The primary risks for USDT and USDC center on reserve transparency, issuer operational capability, and the stablecoin regulatory environment. Since their price target is to maintain the peg, the market focuses more on their redeemability and liquidity.
| Dimension | USDY | USDT | USDC |
|---|---|---|---|
| Product Type | Yield-bearing dollar asset | Stablecoin | Stablecoin |
| Core Objective | Generate dollar yield | Value stability | Value stability |
| Underlying Assets | U.S. Treasury bonds & bank deposits | Reserve asset portfolio | Cash & short-term Treasuries |
| Generates Yield | Yes | No | No |
| Price Mechanism | NAV growth | Pegged to $1 | Pegged to $1 |
| Primary Use | Yield management | Payment & trading | Payment & trading |
| DeFi Role | Yield asset | Liquidity asset | Liquidity asset |
| Key Risks | Interest rate & operational risk | Reserve & redeemability risk | Reserve & regulatory risk |
Although USDY, USDT, and USDC are all on-chain dollar-denominated assets, their positioning differs completely.
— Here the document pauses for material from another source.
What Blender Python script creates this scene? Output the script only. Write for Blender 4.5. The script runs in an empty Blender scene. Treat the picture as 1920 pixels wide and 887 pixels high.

USDY generates yield through U.S. Treasury bonds and bank deposits, making it a yield-bearing dollar asset. USDT and USDC maintain price stability through a stablecoin mechanism, serving as payment and settlement tools.
From the perspective of on-chain finance trends, stablecoins address the problem of dollar liquidity, while RWA products such as USDY address the problem of dollar yield.
USDY's yield comes from the short-term U.S. Treasury bonds and bank deposits it holds. Interest income from U.S. Treasury bonds is gradually reflected in changes to USDY's NAV.
Generally, no. The reserve assets backing USDT and USDC may generate yield, but these returns typically belong to the issuer and are not distributed to stablecoin holders.
USDY shares certain similarities with money market funds: both generate returns by holding low-risk dollar assets. However, USDY is issued as a blockchain token, giving it stronger on-chain circulation and composability.
USDT and USDC are better suited as a medium of exchange and for payments, as they aim to maintain price stability. USDY is more appropriate for long-term holding and capital management scenarios.